Watership Down by Richard Adams (spoilers)

So July’s book for our family book club was Watership Down by Richard Adams. Now I’ll be honest I have wanted to read this book for a long time, which is how it ended up on our booklist for the year. However, if it hadn’t been for the book club I probably wouldn’t have ended up finishing the book. It was not by any means a bad book. I just have read a lot of political theory and war books. So initially I gave it a pretty average rating of 3 stars.

Now this was by now means a bad book. It was in fact a really excellently constructed traditional adventure story. It’s got a band of heroes hoping and searching for a new and idealistic future. In traditional fantasy sense the band of adventures are all extraordinary, except for our main hero. Like many who come before him Hazel’s main skill seems to be identifying the talented ones who have gone unnoticed or underutilized.  He is constantly kind and caring and but not Fiver and Bigwig are the actual saviors of the warren.

It was also a traditional fantasy in that it uses a fantstical veil (of rabbits) to discuss political. In this both the feminist struggle of the time and 4 different systems of government (bureaucracy, puppet (colonialism), military dictatorship, and a commune). Because it is through the guise of rabbits and rabbit lore it is all easily digestible. I do get that is a great introduction to political theory without having to talk about the actual theories. Now I think the overall quality of rabbitness does help in this messaging. They are cute, timid, quick decision makers and have real palpable concerns that they communicate well. There is also no romantic or sexual attractions, like 99% of all animals rabbits only have sexual relations for procreation not pleasure. There for Hyzenthlay and Lapine’s struggle was given real consideration for it’s merits and their intelligence and not just in becoming a love interest.

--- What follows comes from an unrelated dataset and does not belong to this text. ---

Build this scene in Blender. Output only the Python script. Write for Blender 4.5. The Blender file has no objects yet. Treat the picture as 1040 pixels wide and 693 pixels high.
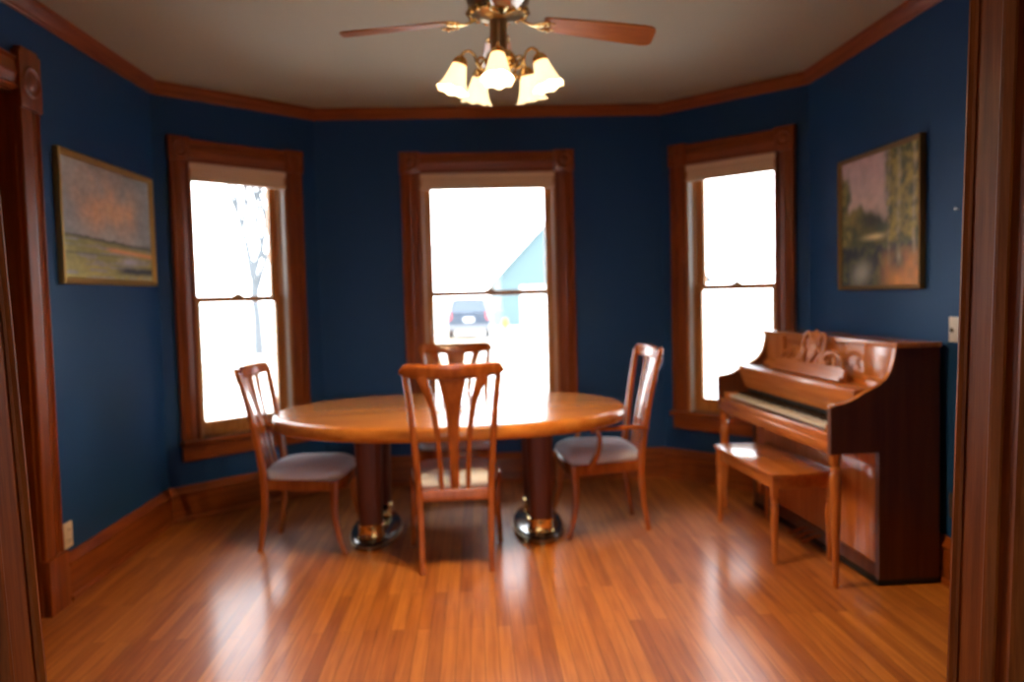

Now typically in books I really like epitaphs at the beginnings of chapers, sections, books. I think they add to the story and give more insight to the what is coming next or set the mood or give general insight to the world. In Watership Down however, it was one of the reasons I thought about DNFing. The quotes are all from notable thinkers about life, community, fairness, etc. and they were all almost exactly what the chapter was about or what Hazel and co. would learn. I felt that I could read the epitaphs and not the book. I understand that is was trying to apply and make these lessons understandable, but it felt more like hey this comes from a really smart places and not… this is life and how all living things can come together and be better.

I like the book. I think it is remarkably well written. But I think if you have read a lot in genre it may be harder to get through.

P.S. my favorite rabbit was Blackberry. He was soooo cute! and quite a scene stealer. Who was your favorite.